*Given instruction*
Reproduce all of the data word for word.

*Data*
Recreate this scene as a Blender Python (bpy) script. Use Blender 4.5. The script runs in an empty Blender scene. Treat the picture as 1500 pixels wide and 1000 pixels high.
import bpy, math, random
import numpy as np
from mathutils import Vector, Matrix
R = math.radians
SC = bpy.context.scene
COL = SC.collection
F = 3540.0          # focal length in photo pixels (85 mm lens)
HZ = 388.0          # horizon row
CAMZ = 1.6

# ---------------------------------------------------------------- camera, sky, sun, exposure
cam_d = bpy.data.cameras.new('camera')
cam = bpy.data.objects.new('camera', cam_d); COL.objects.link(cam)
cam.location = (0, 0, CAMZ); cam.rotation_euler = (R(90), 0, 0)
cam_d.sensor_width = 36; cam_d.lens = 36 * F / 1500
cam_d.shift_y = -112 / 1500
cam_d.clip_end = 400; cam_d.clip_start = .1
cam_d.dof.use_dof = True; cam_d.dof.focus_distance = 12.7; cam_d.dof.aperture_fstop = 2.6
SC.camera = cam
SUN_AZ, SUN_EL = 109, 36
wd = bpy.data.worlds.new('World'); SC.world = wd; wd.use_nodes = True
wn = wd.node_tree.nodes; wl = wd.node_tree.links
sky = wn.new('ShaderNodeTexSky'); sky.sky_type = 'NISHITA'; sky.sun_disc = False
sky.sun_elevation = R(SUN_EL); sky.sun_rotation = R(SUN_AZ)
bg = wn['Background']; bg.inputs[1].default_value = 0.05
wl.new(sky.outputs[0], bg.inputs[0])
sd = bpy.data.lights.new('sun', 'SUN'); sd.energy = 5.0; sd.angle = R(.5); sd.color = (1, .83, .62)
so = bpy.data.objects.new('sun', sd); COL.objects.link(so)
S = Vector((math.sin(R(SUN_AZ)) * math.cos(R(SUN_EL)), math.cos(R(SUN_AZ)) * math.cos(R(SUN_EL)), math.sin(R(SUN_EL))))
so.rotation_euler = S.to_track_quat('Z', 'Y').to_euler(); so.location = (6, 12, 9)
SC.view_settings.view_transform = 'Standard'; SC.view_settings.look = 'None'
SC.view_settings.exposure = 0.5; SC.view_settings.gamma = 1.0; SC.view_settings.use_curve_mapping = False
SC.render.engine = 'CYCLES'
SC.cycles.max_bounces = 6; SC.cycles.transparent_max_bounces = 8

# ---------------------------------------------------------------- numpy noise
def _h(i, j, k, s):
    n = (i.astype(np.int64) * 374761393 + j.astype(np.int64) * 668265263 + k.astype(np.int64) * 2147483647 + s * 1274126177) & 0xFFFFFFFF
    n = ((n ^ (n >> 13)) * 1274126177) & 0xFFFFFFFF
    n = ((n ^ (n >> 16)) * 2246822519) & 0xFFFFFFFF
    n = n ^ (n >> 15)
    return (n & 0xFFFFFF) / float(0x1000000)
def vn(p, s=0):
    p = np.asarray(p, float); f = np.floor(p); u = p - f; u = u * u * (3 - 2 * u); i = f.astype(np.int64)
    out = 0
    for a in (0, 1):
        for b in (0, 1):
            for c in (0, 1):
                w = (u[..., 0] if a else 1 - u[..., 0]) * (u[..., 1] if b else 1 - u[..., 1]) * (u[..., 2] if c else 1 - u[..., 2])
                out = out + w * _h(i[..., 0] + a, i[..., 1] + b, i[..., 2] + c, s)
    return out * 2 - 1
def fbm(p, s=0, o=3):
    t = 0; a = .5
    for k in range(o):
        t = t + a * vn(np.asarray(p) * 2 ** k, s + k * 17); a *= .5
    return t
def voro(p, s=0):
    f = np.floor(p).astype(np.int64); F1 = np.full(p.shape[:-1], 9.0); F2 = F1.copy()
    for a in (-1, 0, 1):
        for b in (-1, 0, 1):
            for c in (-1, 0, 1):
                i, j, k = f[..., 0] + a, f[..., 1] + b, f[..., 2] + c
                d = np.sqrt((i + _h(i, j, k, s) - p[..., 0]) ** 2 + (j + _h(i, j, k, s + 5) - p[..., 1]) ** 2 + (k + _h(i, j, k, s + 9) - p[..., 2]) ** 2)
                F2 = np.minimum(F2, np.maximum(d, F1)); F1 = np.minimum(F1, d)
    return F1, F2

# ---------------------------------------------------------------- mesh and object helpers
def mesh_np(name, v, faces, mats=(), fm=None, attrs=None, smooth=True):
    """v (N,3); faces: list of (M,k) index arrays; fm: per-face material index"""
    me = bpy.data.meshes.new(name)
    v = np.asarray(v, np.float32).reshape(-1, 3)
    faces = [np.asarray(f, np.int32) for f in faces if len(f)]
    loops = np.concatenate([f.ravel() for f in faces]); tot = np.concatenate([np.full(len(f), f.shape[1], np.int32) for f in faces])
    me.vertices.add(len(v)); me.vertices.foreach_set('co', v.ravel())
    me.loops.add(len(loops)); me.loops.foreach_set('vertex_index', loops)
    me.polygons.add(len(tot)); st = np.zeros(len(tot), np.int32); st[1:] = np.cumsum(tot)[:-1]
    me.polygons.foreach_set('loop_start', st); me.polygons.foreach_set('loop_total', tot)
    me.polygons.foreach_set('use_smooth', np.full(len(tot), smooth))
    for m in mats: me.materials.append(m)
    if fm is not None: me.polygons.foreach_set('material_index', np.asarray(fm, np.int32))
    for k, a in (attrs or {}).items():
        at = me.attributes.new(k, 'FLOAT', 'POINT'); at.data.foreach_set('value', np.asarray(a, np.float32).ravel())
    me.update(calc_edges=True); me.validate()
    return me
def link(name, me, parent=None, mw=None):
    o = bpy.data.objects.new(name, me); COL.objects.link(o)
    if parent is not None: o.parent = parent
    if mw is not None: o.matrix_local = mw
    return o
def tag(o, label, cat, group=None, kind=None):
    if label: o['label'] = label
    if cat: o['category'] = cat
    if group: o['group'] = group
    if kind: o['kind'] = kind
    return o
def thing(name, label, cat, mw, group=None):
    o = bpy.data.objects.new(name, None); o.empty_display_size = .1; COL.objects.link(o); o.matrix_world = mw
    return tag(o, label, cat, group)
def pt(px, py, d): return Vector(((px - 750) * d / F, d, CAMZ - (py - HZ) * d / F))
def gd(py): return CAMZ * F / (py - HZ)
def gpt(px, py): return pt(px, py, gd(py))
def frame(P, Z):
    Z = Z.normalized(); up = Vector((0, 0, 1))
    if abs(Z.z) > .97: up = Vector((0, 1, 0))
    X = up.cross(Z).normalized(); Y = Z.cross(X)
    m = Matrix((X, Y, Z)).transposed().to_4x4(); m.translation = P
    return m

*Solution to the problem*
Recreate this scene as a Blender Python (bpy) script. Use Blender 4.5. The script runs in an empty Blender scene. Treat the picture as 1500 pixels wide and 1000 pixels high.
import bpy, math, random
import numpy as np
from mathutils import Vector, Matrix
R = math.radians
SC = bpy.context.scene
COL = SC.collection
F = 3540.0          # focal length in photo pixels (85 mm lens)
HZ = 388.0          # horizon row
CAMZ = 1.6

# ---------------------------------------------------------------- camera, sky, sun, exposure
cam_d = bpy.data.cameras.new('camera')
cam = bpy.data.objects.new('camera', cam_d); COL.objects.link(cam)
cam.location = (0, 0, CAMZ); cam.rotation_euler = (R(90), 0, 0)
cam_d.sensor_width = 36; cam_d.lens = 36 * F / 1500
cam_d.shift_y = -112 / 1500
cam_d.clip_end = 400; cam_d.clip_start = .1
cam_d.dof.use_dof = True; cam_d.dof.focus_distance = 12.7; cam_d.dof.aperture_fstop = 2.6
SC.camera = cam
SUN_AZ, SUN_EL = 109, 36
wd = bpy.data.worlds.new('World'); SC.world = wd; wd.use_nodes = True
wn = wd.node_tree.nodes; wl = wd.node_tree.links
sky = wn.new('ShaderNodeTexSky'); sky.sky_type = 'NISHITA'; sky.sun_disc = False
sky.sun_elevation = R(SUN_EL); sky.sun_rotation = R(SUN_AZ)
bg = wn['Background']; bg.inputs[1].default_value = 0.05
wl.new(sky.outputs[0], bg.inputs[0])
sd = bpy.data.lights.new('sun', 'SUN'); sd.energy = 5.0; sd.angle = R(.5); sd.color = (1, .83, .62)
so = bpy.data.objects.new('sun', sd); COL.objects.link(so)
S = Vector((math.sin(R(SUN_AZ)) * math.cos(R(SUN_EL)), math.cos(R(SUN_AZ)) * math.cos(R(SUN_EL)), math.sin(R(SUN_EL))))
so.rotation_euler = S.to_track_quat('Z', 'Y').to_euler(); so.location = (6, 12, 9)
SC.view_settings.view_transform = 'Standard'; SC.view_settings.look = 'None'
SC.view_settings.exposure = 0.5; SC.view_settings.gamma = 1.0; SC.view_settings.use_curve_mapping = False
SC.render.engine = 'CYCLES'
SC.cycles.max_bounces = 6; SC.cycles.transparent_max_bounces = 8

# ---------------------------------------------------------------- numpy noise
def _h(i, j, k, s):
    n = (i.astype(np.int64) * 374761393 + j.astype(np.int64) * 668265263 + k.astype(np.int64) * 2147483647 + s * 1274126177) & 0xFFFFFFFF
    n = ((n ^ (n >> 13)) * 1274126177) & 0xFFFFFFFF
    n = ((n ^ (n >> 16)) * 2246822519) & 0xFFFFFFFF
    n = n ^ (n >> 15)
    return (n & 0xFFFFFF) / float(0x1000000)
def vn(p, s=0):
    p = np.asarray(p, float); f = np.floor(p); u = p - f; u = u * u * (3 - 2 * u); i = f.astype(np.int64)
    out = 0
    for a in (0, 1):
        for b in (0, 1):
            for c in (0, 1):
                w = (u[..., 0] if a else 1 - u[..., 0]) * (u[..., 1] if b else 1 - u[..., 1]) * (u[..., 2] if c else 1 - u[..., 2])
                out = out + w * _h(i[..., 0] + a, i[..., 1] + b, i[..., 2] + c, s)
    return out * 2 - 1
def fbm(p, s=0, o=3):
    t = 0; a = .5
    for k in range(o):
        t = t + a * vn(np.asarray(p) * 2 ** k, s + k * 17); a *= .5
    return t
def voro(p, s=0):
    f = np.floor(p).astype(np.int64); F1 = np.full(p.shape[:-1], 9.0); F2 = F1.copy()
    for a in (-1, 0, 1):
        for b in (-1, 0, 1):
            for c in (-1, 0, 1):
                i, j, k = f[..., 0] + a, f[..., 1] + b, f[..., 2] + c
                d = np.sqrt((i + _h(i, j, k, s) - p[..., 0]) ** 2 + (j + _h(i, j, k, s + 5) - p[..., 1]) ** 2 + (k + _h(i, j, k, s + 9) - p[..., 2]) ** 2)
                F2 = np.minimum(F2, np.maximum(d, F1)); F1 = np.minimum(F1, d)
    return F1, F2

# ---------------------------------------------------------------- mesh and object helpers
def mesh_np(name, v, faces, mats=(), fm=None, attrs=None, smooth=True):
    """v (N,3); faces: list of (M,k) index arrays; fm: per-face material index"""
    me = bpy.data.meshes.new(name)
    v = np.asarray(v, np.float32).reshape(-1, 3)
    faces = [np.asarray(f, np.int32) for f in faces if len(f)]
    loops = np.concatenate([f.ravel() for f in faces]); tot = np.concatenate([np.full(len(f), f.shape[1], np.int32) for f in faces])
    me.vertices.add(len(v)); me.vertices.foreach_set('co', v.ravel())
    me.loops.add(len(loops)); me.loops.foreach_set('vertex_index', loops)
    me.polygons.add(len(tot)); st = np.zeros(len(tot), np.int32); st[1:] = np.cumsum(tot)[:-1]
    me.polygons.foreach_set('loop_start', st); me.polygons.foreach_set('loop_total', tot)
    me.polygons.foreach_set('use_smooth', np.full(len(tot), smooth))
    for m in mats: me.materials.append(m)
    if fm is not None: me.polygons.foreach_set('material_index', np.asarray(fm, np.int32))
    for k, a in (attrs or {}).items():
        at = me.attributes.new(k, 'FLOAT', 'POINT'); at.data.foreach_set('value', np.asarray(a, np.float32).ravel())
    me.update(calc_edges=True); me.validate()
    return me
def link(name, me, parent=None, mw=None):
    o = bpy.data.objects.new(name, me); COL.objects.link(o)
    if parent is not None: o.parent = parent
    if mw is not None: o.matrix_local = mw
    return o
def tag(o, label, cat, group=None, kind=None):
    if label: o['label'] = label
    if cat: o['category'] = cat
    if group: o['group'] = group
    if kind: o['kind'] = kind
    return o
def thing(name, label, cat, mw, group=None):
    o = bpy.data.objects.new(name, None); o.empty_display_size = .1; COL.objects.link(o); o.matrix_world = mw
    return tag(o, label, cat, group)
def pt(px, py, d): return Vector(((px - 750) * d / F, d, CAMZ - (py - HZ) * d / F))
def gd(py): return CAMZ * F / (py - HZ)
def gpt(px, py): return pt(px, py, gd(py))
def frame(P, Z):
    Z = Z.normalized(); up = Vector((0, 0, 1))
    if abs(Z.z) > .97: up = Vector((0, 1, 0))
    X = up.cross(Z).normalized(); Y = Z.cross(X)
    m = Matrix((X, Y, Z)).transposed().to_4x4(); m.translation = P
    return m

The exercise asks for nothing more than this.